I suppose there's a chance that there might be 'mobile chicanes' out on the track on Fridays this season - but then there's nothing very new about that, is there? At Monza last year, after all, Baumgartner did a very good job of killing the duel between Schumacher and Montoya by disastrously holding up Juan Pablo all the way through the Ascari chicane. I don't suggest for a second it was in any way deliberate: merely a combination of inexperience and incompetence.

When things like this happen, it's maddening enough for the spectators, let alone the guy being held up, but they're a part of motor racing, and they always have been. You're always going to have rookies in F1, after all, and chances are that, in addition to their own limited experience, they'll be driving cars way slower than the front runners. Nothing more to be said, really.

That said, I think it's important that they don't allow just anyone into the Friday sessions, simply because he's got a competitions licence and a few quid.

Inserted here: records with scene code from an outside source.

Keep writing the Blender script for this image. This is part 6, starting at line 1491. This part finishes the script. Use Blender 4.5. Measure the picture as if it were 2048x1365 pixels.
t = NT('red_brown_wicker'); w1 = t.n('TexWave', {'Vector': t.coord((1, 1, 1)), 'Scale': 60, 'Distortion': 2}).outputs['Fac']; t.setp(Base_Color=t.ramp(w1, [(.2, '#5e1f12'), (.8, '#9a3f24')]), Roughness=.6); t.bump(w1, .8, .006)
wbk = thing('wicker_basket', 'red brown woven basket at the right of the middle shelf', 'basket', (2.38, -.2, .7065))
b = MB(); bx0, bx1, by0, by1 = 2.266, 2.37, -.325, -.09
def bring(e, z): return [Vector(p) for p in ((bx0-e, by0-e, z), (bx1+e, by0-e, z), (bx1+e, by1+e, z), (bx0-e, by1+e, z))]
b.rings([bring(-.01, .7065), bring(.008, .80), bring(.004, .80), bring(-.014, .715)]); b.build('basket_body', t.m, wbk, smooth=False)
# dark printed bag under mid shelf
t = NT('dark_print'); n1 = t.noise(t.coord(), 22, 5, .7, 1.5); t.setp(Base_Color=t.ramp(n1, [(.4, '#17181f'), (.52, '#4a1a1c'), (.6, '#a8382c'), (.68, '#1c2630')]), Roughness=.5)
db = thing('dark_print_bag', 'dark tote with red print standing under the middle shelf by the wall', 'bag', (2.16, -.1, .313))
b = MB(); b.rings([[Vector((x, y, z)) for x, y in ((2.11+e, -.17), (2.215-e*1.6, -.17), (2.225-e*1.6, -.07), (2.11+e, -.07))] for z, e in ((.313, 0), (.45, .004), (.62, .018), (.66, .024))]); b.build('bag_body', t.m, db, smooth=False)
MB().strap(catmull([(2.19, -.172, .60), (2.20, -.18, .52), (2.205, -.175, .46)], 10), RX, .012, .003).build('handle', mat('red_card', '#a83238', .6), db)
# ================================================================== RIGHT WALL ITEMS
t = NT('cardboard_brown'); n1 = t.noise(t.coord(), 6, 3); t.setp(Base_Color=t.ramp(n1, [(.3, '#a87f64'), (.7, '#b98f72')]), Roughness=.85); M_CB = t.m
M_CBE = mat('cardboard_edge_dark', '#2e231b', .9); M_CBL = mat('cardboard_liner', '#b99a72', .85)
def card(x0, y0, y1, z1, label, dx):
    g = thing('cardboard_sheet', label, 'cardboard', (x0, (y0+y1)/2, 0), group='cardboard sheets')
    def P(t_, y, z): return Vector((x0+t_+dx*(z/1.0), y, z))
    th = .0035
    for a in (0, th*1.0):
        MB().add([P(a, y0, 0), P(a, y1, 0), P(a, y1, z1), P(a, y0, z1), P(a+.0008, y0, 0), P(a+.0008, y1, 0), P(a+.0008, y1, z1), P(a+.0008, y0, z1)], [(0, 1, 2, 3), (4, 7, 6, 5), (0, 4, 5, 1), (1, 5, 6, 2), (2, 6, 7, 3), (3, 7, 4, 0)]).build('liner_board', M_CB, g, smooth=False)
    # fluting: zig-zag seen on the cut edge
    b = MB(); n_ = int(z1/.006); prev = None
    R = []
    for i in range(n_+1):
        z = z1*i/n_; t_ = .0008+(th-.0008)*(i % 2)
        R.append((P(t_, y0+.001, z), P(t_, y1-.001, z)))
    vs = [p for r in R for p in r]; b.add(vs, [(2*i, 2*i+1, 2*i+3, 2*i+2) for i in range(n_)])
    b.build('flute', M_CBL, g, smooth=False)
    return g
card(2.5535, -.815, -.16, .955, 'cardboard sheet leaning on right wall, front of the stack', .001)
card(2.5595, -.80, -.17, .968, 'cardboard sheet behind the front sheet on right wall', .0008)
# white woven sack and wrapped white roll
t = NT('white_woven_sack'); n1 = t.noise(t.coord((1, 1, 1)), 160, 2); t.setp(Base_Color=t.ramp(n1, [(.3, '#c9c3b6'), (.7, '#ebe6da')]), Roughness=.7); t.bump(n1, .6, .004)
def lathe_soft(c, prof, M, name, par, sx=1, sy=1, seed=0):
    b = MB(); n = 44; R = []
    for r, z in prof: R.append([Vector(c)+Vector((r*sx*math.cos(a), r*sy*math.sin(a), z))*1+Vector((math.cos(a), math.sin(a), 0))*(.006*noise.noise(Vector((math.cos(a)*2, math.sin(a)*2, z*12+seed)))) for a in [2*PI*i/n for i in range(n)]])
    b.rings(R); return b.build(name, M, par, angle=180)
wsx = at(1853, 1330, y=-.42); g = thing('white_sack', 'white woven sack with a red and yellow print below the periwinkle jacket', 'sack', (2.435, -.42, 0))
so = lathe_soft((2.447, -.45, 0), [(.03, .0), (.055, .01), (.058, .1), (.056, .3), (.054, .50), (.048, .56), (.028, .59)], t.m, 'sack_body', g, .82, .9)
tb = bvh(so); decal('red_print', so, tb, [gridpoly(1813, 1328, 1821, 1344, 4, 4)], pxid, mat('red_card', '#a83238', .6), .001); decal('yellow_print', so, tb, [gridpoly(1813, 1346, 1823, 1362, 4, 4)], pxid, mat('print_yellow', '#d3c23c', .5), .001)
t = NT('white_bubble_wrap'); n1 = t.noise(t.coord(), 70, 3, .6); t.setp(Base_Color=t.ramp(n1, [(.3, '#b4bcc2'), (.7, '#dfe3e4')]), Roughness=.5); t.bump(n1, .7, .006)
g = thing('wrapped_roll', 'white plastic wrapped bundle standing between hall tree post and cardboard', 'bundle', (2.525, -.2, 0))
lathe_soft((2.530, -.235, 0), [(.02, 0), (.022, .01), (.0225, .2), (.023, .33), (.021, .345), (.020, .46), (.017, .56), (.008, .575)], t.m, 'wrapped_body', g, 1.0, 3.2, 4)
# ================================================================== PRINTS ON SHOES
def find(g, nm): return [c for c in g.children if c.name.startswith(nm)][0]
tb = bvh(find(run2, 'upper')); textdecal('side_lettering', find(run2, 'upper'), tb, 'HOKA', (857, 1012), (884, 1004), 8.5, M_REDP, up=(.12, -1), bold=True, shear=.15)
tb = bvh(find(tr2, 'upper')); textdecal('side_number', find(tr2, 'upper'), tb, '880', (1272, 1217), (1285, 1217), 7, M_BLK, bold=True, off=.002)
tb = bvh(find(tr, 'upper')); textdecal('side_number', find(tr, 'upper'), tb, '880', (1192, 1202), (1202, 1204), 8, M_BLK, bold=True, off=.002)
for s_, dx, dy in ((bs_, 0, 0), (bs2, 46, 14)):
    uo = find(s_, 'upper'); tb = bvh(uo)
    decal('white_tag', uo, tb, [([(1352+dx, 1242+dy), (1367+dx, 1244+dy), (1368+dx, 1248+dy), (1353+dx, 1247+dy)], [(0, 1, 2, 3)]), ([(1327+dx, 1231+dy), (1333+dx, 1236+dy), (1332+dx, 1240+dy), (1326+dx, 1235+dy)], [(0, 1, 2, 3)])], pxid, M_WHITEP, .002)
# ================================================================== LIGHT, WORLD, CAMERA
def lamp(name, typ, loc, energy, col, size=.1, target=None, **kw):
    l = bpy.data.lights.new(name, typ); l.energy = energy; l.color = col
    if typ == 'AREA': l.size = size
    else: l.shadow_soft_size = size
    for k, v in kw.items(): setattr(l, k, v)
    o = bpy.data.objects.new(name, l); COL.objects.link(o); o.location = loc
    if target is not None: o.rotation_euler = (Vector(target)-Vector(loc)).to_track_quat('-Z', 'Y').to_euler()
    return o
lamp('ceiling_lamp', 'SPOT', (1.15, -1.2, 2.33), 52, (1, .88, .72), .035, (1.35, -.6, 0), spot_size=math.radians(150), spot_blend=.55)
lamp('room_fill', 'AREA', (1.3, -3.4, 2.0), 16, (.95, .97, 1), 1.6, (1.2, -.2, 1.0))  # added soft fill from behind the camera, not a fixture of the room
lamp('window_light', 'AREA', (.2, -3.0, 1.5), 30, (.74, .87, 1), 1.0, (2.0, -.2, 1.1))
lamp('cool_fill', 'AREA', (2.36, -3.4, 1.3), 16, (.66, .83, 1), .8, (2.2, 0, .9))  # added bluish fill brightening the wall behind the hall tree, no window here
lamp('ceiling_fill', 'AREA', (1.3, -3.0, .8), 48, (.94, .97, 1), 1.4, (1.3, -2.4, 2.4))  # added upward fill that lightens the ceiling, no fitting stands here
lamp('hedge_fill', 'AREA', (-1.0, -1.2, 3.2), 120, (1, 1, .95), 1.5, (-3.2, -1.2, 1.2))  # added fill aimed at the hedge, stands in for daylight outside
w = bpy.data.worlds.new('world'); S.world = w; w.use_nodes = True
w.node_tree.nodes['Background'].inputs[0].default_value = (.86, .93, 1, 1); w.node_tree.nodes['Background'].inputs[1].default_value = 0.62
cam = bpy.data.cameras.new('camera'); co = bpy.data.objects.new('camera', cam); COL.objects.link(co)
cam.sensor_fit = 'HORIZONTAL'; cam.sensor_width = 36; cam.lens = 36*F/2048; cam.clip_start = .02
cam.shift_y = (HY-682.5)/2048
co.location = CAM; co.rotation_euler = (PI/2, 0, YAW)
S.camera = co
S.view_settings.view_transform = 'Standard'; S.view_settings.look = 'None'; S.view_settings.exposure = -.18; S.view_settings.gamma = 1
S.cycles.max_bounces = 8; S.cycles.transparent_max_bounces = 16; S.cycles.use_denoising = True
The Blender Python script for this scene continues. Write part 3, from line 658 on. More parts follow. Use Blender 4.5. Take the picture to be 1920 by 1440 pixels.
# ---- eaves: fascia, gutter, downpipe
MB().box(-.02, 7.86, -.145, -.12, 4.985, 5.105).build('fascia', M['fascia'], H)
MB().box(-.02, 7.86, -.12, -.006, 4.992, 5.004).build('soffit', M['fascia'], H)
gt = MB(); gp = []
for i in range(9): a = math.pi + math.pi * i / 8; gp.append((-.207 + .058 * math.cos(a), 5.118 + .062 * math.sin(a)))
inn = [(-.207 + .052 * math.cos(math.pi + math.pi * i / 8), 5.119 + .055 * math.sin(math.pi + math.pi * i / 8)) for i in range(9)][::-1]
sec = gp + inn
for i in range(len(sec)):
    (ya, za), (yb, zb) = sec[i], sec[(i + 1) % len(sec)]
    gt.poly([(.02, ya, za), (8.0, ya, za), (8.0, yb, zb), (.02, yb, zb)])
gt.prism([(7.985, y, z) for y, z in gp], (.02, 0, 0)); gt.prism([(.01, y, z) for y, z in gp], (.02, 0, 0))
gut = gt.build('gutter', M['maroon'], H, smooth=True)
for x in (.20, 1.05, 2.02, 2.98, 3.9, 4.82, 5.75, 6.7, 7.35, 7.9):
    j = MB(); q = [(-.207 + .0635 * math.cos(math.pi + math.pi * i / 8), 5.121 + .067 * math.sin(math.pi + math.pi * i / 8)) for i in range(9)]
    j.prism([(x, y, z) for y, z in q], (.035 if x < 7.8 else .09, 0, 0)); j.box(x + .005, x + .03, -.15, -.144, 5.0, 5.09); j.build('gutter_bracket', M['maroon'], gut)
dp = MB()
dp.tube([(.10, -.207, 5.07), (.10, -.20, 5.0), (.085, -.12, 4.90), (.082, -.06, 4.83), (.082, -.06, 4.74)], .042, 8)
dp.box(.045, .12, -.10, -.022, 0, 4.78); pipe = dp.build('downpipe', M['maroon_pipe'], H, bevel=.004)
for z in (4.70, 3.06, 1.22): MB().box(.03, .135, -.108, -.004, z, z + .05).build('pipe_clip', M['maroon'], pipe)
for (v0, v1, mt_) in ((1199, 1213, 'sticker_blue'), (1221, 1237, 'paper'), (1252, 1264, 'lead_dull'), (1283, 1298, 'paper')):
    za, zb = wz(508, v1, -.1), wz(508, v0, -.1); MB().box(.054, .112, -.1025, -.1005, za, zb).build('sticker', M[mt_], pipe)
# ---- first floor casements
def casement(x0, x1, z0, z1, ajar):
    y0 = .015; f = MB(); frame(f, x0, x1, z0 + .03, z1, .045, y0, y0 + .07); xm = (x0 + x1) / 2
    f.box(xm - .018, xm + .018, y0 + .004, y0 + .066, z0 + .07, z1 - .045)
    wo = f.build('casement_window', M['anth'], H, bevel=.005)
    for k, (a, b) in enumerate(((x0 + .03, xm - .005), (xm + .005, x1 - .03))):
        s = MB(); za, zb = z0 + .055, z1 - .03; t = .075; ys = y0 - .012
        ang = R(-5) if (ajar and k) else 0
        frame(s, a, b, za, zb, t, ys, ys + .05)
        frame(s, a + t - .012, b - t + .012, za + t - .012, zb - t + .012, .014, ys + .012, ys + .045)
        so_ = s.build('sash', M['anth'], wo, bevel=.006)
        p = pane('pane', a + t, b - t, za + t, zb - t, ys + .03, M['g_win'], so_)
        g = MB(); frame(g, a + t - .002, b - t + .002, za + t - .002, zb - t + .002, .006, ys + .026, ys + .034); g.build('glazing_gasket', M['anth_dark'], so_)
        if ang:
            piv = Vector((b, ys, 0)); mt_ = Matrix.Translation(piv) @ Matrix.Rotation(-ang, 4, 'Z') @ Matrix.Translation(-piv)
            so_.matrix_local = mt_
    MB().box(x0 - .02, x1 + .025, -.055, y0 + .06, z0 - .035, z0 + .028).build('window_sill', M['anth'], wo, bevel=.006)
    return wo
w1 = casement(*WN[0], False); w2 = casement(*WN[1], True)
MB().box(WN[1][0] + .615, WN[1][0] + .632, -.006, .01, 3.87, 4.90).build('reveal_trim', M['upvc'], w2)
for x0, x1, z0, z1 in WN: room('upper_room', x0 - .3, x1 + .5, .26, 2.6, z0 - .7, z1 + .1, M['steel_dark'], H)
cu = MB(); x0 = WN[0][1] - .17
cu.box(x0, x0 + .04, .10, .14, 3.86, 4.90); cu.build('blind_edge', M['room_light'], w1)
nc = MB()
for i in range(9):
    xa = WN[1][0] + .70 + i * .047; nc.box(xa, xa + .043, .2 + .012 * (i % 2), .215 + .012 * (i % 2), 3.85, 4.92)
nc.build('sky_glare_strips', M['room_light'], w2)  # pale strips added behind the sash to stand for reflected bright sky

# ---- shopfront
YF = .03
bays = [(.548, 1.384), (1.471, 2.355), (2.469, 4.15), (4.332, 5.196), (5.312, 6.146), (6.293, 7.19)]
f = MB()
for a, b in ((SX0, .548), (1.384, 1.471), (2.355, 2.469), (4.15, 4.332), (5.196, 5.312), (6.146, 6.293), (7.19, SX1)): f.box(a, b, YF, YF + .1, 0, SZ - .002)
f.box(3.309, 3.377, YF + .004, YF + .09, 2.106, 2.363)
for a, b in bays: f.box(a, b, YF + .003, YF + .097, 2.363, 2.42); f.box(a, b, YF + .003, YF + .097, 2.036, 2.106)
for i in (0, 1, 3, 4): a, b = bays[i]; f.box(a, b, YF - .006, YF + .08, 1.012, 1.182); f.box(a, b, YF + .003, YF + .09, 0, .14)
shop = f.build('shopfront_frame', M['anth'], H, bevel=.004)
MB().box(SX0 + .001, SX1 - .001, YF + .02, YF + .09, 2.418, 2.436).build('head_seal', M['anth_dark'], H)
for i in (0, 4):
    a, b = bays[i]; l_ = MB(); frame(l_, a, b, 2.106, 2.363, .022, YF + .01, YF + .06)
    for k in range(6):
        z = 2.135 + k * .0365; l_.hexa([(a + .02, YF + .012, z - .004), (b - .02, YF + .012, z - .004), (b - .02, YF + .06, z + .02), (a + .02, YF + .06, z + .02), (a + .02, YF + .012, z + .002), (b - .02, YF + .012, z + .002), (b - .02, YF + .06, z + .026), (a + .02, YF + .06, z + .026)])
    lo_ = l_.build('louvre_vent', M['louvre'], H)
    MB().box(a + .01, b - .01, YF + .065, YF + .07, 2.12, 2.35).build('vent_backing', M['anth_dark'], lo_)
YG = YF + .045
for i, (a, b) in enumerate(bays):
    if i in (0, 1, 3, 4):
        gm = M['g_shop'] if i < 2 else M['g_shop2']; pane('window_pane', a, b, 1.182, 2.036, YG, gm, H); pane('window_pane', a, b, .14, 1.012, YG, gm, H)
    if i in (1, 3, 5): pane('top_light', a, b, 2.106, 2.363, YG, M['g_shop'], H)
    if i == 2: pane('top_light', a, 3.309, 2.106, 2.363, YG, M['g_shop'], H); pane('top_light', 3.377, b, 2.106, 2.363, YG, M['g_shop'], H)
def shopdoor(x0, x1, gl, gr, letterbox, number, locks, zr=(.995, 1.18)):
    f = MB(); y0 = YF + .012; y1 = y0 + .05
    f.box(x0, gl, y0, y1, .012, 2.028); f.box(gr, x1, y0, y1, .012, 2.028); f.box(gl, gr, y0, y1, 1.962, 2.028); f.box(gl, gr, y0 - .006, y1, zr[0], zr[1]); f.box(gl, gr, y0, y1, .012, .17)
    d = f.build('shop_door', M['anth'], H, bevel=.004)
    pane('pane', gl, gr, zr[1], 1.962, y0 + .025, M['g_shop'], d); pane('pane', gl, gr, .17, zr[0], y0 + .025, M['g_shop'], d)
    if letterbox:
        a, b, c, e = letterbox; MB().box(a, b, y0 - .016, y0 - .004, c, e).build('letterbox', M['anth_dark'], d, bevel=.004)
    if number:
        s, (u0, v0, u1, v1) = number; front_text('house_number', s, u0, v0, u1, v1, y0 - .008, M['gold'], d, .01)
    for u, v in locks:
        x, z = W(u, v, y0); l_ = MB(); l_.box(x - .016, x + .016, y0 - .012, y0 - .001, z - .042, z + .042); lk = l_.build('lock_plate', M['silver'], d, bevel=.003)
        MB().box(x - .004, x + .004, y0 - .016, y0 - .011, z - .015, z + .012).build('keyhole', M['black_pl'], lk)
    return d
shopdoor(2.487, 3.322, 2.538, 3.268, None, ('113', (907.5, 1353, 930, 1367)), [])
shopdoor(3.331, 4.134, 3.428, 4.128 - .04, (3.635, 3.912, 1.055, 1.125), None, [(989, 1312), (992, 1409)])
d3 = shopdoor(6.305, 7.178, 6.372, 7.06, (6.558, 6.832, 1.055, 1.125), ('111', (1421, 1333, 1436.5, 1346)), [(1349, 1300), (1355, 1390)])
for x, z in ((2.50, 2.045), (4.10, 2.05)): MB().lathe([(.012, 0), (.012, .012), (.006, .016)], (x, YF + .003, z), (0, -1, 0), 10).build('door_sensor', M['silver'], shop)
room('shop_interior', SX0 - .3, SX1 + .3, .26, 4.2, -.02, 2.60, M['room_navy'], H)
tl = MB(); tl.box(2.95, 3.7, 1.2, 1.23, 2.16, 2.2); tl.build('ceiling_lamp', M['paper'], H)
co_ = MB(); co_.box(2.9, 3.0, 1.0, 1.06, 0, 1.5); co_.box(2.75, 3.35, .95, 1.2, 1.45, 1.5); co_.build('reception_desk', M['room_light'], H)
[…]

I think this is something the FIA has got to monitor quite carefully, and I trust they will. The sort of drivers you mention - Davidson, Wirdheim, etc - have proven experience and expertise at a pretty high level, so people like them should be no problem at all.

You have to remember, too, that the teams - now confined to one engine per driver per weekend - are not going to have their star drivers flogging round and round endlessly on Fridays. Indeed, it's for this reason that everyone anticipates Friday is going to be something of a 'dead day'. I think it's no bad thing for a young guy to be able demonstrate his talent - or lack of it - in front of the team owners, I must say.